Work Done & Energy Transfer

Definition of Work Done

Work done occurs when a force causes an object to move in the direction of the force. It is a measure of the energy transferred by that force.

Work done (W) is calculated using the formula:

$$W = F \times d$$

• F = force applied (in newtons, N)
• d = distance moved in the direction of the force (in metres, m)

The unit of work done is the joule (J). One joule is done when a force of one newton moves an object one metre.

For example, if a force of 10 N moves an object 2 m in the same direction, the work done is $W = 10 \times 2 = 20 \text{ J}$.

Work done always causes an energy transfer from one store to another. For example, when you lift a book, work done by your muscles transfers energy to the book’s gravitational potential energy store.

Calculating Work Done

To calculate work done, multiply the force applied by the distance moved in the direction of the force. It is important that the distance is measured along the line of action of the force.

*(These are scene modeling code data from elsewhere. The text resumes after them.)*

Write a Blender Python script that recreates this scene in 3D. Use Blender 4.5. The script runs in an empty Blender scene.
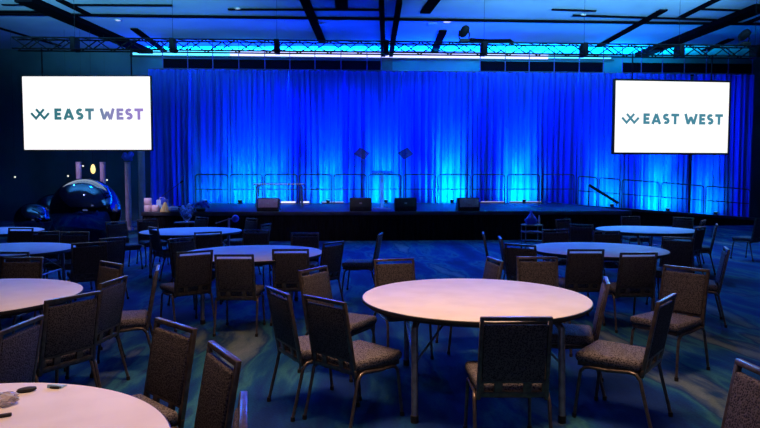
import bpy, bmesh, math, random
from mathutils import Vector, Matrix
random.seed(4)
S = bpy.context.scene
C = S.collection
PI = math.pi

# ------------------------------------------------------------------ camera
F = 620.0; CH = 1.66
TH = math.atan(34.0/F)
PSI = math.radians(3.0)          # the room stands turned 3 degrees to the camera
def ray(px, py):
    a = (px-380)/F; b = -(py-214)/F
    return Vector((a, math.cos(TH)+b*math.sin(TH), -math.sin(TH)+b*math.cos(TH)))
def at(px, py, z):
    d = ray(px, py); t = (z-CH)/d.z
    return Vector((d.x*t, d.y*t, z))
def uv(p):
    return Vector((p.x*math.cos(PSI)+p.y*math.sin(PSI), -p.x*math.sin(PSI)+p.y*math.cos(PSI), p.z))
def rm(u, v, z):
    return Vector((u*math.cos(PSI)-v*math.sin(PSI), u*math.sin(PSI)+v*math.cos(PSI), z))
def atv(px, py, v):               # room coordinates of a pixel at room depth v
    d = uv(ray(px, py)); t = v/d.y
    return Vector((d.x*t, v, CH+d.z*t))

cam = bpy.data.cameras.new('camera'); co = bpy.data.objects.new('camera', cam); C.objects.link(co)
cam.sensor_width = 36; cam.lens = 36*F/760; cam.clip_end = 200
co.location = (0, 0, CH); co.rotation_euler = (PI/2-TH, 0, 0)
S.camera = co
S.view_settings.view_transform = 'Standard'; S.view_settings.look = 'None'
S.view_settings.gamma = 1; S.view_settings.exposure = 0; S.view_settings.use_curve_mapping = False

# ------------------------------------------------------------------ materials
def mat(name, col, rough=.6, metal=0, spec=.5, emit=None, es=0, trans=0, alpha=1, coat=0):
    m = bpy.data.materials.new(name); m.use_nodes = True
    b = m.node_tree.nodes['Principled BSDF']
    b.inputs['Base Color'].default_value = (*col, 1)
    b.inputs['Roughness'].default_value = rough; b.inputs['Metallic'].default_value = metal
    b.inputs['Specular IOR Level'].default_value = spec
    b.inputs['Transmission Weight'].default_value = trans
    b.inputs['Coat Weight'].default_value = coat
    b.inputs['Alpha'].default_value = alpha
    if emit:
        b.inputs['Emission Color'].default_value = (*emit, 1); b.inputs['Emission Strength'].default_value = es
    return m
def noisy(m, c1, c2, scale, detail=2, coord='Object', lo=.4, hi=.6, kind='noise', bump=0, stretch=None, bscale=None):
    nt = m.node_tree; N = nt.nodes; L = nt.links; b = N['Principled BSDF']
    tc = N.new('ShaderNodeTexCoord'); src = tc.outputs[coord]
    mp = N.new('ShaderNodeMapping'); L.new(src, mp.inputs[0]); src = mp.outputs[0]
    if stretch: mp.inputs['Scale'].default_value = stretch
    if kind == 'noise':
        t = N.new('ShaderNodeTexNoise'); t.inputs['Detail'].default_value = detail; o = t.outputs['Fac']
    else:
        t = N.new('ShaderNodeTexVoronoi'); o = t.outputs['Distance']
    t.inputs['Scale'].default_value = scale; L.new(src, t.inputs['Vector'])
    r = N.new('ShaderNodeValToRGB'); r.color_ramp.elements[0].position = lo; r.color_ramp.elements[1].position = hi
    r.color_ramp.elements[0].color = (*c1, 1); r.color_ramp.elements[1].color = (*c2, 1)
    L.new(o, r.inputs[0]); L.new(r.outputs[0], b.inputs['Base Color'])
    if bump:
        bp = N.new('ShaderNodeBump'); bp.inputs['Strength'].default_value = bump; bp.inputs['Distance'].default_value = .01
        L.new(o, bp.inputs['Height']); L.new(bp.outputs[0], b.inputs['Normal'])
    return m
M = {}
M['frame'] = noisy(mat('bronze_metal', (.2,.16,.13), .3, .6), (.10,.083,.075), (.15,.125,.11), 30)
M['fabric'] = noisy(mat('patterned_fabric', (.1,.1,.1), .85, spec=.25), (.014,.014,.022), (.10,.09,.095), 105, kind='voronoi', lo=.3, hi=.55, bump=.3)
M['seatfab'] = noisy(mat('seat_fabric', (.1,.1,.1), .85, spec=.25), (.012,.011,.017), (.15,.14,.155), 92, kind='voronoi', lo=.28, hi=.55, bump=.3)
M['rubber'] = mat('black_rubber', (.015,.015,.015), .7)
M['table'] = noisy(mat('table_laminate', (.8,.78,.78), .62, spec=.3), (.74,.72,.72), (.8,.785,.785), 5, lo=.35, hi=.65)
M['edge'] = mat('black_edging', (.02,.02,.022), .5)
M['tleg'] = noisy(mat('steel_tube', (.3,.3,.32), .4, .7), (.24,.24,.26), (.34,.34,.36), 20)
M['black'] = noisy(mat('black_paint', (.012,.012,.014), .6), (.009,.009,.011), (.018,.018,.02), 12)
M['hang'] = mat('hanger_violet', (.12,.08,.2), .7, spec=.1)
M['slot'] = mat('slot_black', (.004,.004,.006), 1, spec=0)
M['skirt'] = noisy(mat('black_cloth', (.006,.006,.009), .9, spec=.1), (.004,.004,.006), (.01,.01,.014), 6, stretch=(6,6,.4))
M['deck'] = noisy(mat('stage_deck', (.03,.03,.04), .45), (.02,.02,.03), (.045,.045,.06), 3)
M['rail'] = mat('galvanised_rail', (.10,.10,.12), .4, .5)
M['truss'] = mat('truss_black', (.006,.006,.01), .7, 0, spec=.2)
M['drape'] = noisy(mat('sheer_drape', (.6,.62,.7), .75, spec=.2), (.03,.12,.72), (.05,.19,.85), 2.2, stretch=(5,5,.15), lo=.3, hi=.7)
M['white'] = mat('white_plastic', (.75,.73,.74), .4)
M['glass'] = mat('clear_plastic', (.9,.95,1), .08, trans=.95)
M['chrome'] = mat('mirror_foil', (.10,.17,.30), .07, 1)
M['pillar'] = noisy(mat('lilac_plinth', (.5,.42,.55), .6), (.46,.38,.52), (.55,.46,.6), 4)
M['led_spill_w'] = mat('led_and_spill_white', (.1,.1,.1), emit=(.62,.62,1), es=1.7)  # white of the cove strip and of the painted uplight spill
M['ledc'] = mat('led_cyan', (.1,.1,.1), emit=(.1,.6,1), es=2)
M['gold'] = mat('gold_lamp', (.3,.2,.05), emit=(1,.72,.25), es=1.6)
M['bulb'] = mat('warm_bulb', (.3,.3,.2), emit=(.9,.9,.7), es=1.2)
M['blue'] = mat('blue_plastic', (.03,.09,.7), .5)
M['yellow'] = mat('yellow_cloth', (.75,.55,.2), .7)
M['pink'] = mat('pale_pink', (.8,.6,.68), .6)
M['paleblue'] = mat('pale_blue', (.35,.5,.75), .6)
M['grille'] = noisy(mat('speaker_grille', (.1,.09,.1), .7), (.28,.2,.26), (.42,.32,.4), 60)
M['acrylic'] = mat('acrylic', (.75,.9,1), .15, trans=.7)
M['tint'] = mat('smoked_glass', (.05,.08,.2), .08, alpha=.62)
M['wood'] = mat('brown_tray', (.25,.14,.08), .5)
M['card'] = mat('card_blue', (.45,.72,.85), .4)
M['lamp'] = mat('downlight', (.6,.6,.6), emit=(.9,.85,.95), es=.55)
M['lampd'] = mat('downlight_dim', (.4,.4,.45), .4)
M['wall'] = noisy(mat('teal_wall', (.05,.085,.09), .8), (.03,.075,.09), (.045,.11,.13), .7)
M['wallside'] = noisy(mat('dark_wall', (.03,.035,.05), .8), (.02,.025,.035), (.04,.045,.06), 1)
M['ceil'] = noisy(mat('ceiling_paint', (.45,.5,.52), .8), (.40,.46,.49), (.5,.55,.57), .5)

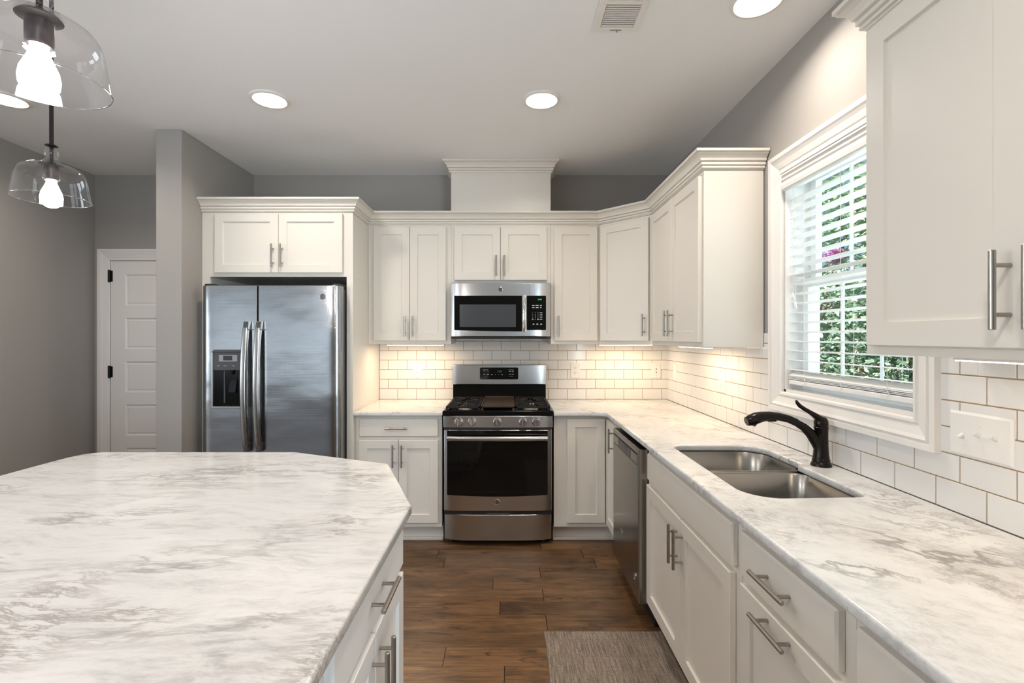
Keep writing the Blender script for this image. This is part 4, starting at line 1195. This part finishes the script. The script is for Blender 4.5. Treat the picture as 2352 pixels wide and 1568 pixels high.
# ------------------------------------------------------------------ the garden beyond the window
struct(MB().box(XRW+.3, 40, -15, 40, -.5, -.4), 'ground_lawn', 'lawn')
def leaves(n, c, rad, size, rs, shell=.55):
    rnd = random.Random(rs); mb = MB()
    for _ in range(n):
        while True:
            p = Vector((rnd.uniform(-1, 1), rnd.uniform(-1, 1), rnd.uniform(-1, 1)))
            if shell < p.length < 1: break
        lump = 1+.12*math.sin(p.x*9+p.z*7)+.1*math.sin(p.y*11+p.z*5)
        q = Vector((c[0]+p.x*rad[0]*lump, c[1]+p.y*rad[1]*lump, c[2]+p.z*rad[2]*lump))
        a = Vector((rnd.gauss(0, 1), rnd.gauss(0, 1), rnd.gauss(0, 1))).normalized(); b = a.orthogonal().normalized()
        s = size*rnd.uniform(.7, 1.3)
        mb.v += [q-a*s, q+b*s*.42, q+a*s, q-b*s*.42]; k = len(mb.v); mb.f.append((k-4, k-3, k-2, k-1))
    return mb
def shrub(name, c, rad, n, size, m, label, cat, rs, trunk=.05, bloom=None):
    r = root(name, (c[0], c[1], -.4), label, cat)
    leaves(n, c, rad, size, rs).build('foliage', m, r, recalc=False)
    mb = MB(); rnd = random.Random(rs)
    mb.tube([(c[0], c[1], -.4), (c[0]+.05, c[1]+.03, (c[2]-.4)/2), (c[0], c[1], c[2])], [trunk*1.2, trunk, trunk*.6], 10)
    for k in range(5):
        a = k*1.3+rs; mb.tube([(c[0], c[1], c[2]-rad[2]*.6), (c[0]+math.cos(a)*rad[0]*.55, c[1]+math.sin(a)*rad[1]*.55, c[2]+rad[2]*.35)], [trunk*.5, trunk*.2], 7)
    mb.build('trunk', 'bark', r, smooth=50)
    if bloom: leaves(420, bloom[0], bloom[1], .035, rs+5, 0).build('blossoms', 'bloom', r, recalc=False)
shrub('hedge_shrub', (4.7, 5.55, .95), (.85, .74, 1.45), 7000, .055, 'leaf1', 'dark glossy garden shrub outside, seen through the right part of the blind', 'shrub', 1)
shrub('hedge_shrub', (5.0, 7.35, 1.0), (.9, .76, 1.45), 7000, .055, 'leaf1', 'glossy garden shrub with rust new leaves, seen through the middle of the blind', 'shrub', 2)
shrub('hedge_shrub', (5.3, 9.2, 1.0), (.9, .78, 1.5), 5000, .055, 'leaf1', 'glossy garden shrub outside, seen at the left part of the blind', 'shrub', 3)
shrub('flowering_tree', (6.0, 7.1, 3.6), (.9, 1.1, .8), 4500, .06, 'leaf2', 'pale green flowering tree with a pink bloom cluster above the shrubs', 'tree', 4, .06, ((5.2, 7.6, 2.72), (.16, .18, .12)))
shrub('garden_tree', (9.0, 9.0, 3.6), (1.5, 2.3, 3.2), 9000, .10, 'leaf2', 'tall leafy tree behind the shrubs, filling the left upper panes', 'tree', 5, .12)
shrub('garden_tree', (9.4, 14.6, 3.6), (1.5, 2.3, 3.2), 9000, .10, 'leaf2', 'tall leafy tree farther back behind the shrubs at the left jamb', 'tree', 6, .12)
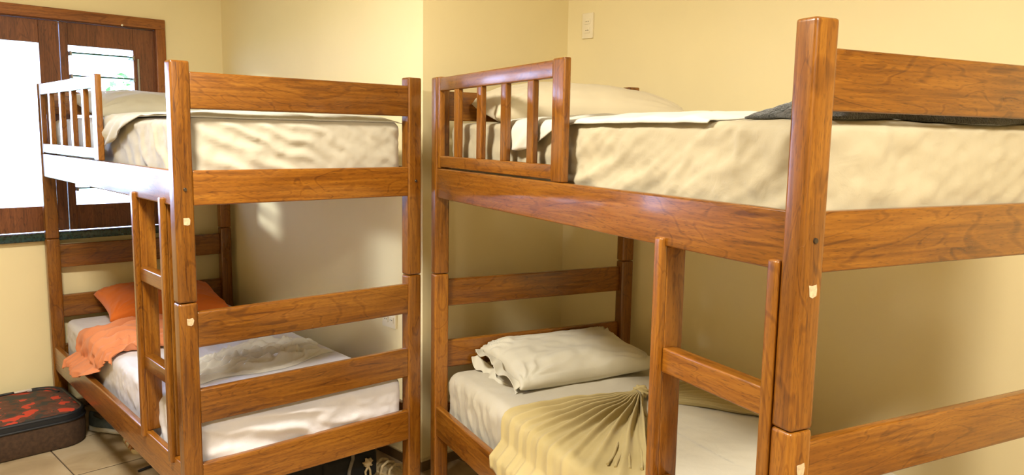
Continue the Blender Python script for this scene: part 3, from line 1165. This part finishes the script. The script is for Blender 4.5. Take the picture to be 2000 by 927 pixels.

If the force is not constant or the direction changes, more advanced methods are needed, but for GCSE, we focus on constant forces in a straight line.

For instance, if a person pushes a box with a force of 20 N across a floor for 3 m, the work done is:

$$W = 20 \times 3 = 60 \text{ J}$$

Energy Transfer by Work

Work done transfers energy between different energy stores. The total energy in a closed system remains constant (conservation of energy), but energy can move from one store to another.

Examples:

• Lifting an object: Work done by muscles transfers energy to the object’s gravitational potential energy store.
• Friction: Work done against friction transfers energy from kinetic energy to thermal energy (heating surfaces).

This energy transfer explains why machines and moving objects can heat up when they are used.

Work Done Against Friction

Friction is a force that opposes motion. When you do work against friction, energy is transferred from useful mechanical energy to thermal energy, which is often wasted.

For example, when you rub your hands together, work done against friction transfers energy to thermal energy, making your hands warm.

This conversion reduces the efficiency of machines because some energy is lost as heat rather than doing useful work.

Example: A person pushes a shopping trolley with a force of 50 N for 5 m along the supermarket aisle. Calculate the work done.

Using $W = F \times d$:

$$W = 50 \times 5 = 250 \text{ J}$$

So, 250 joules of energy are transferred by the person pushing the trolley.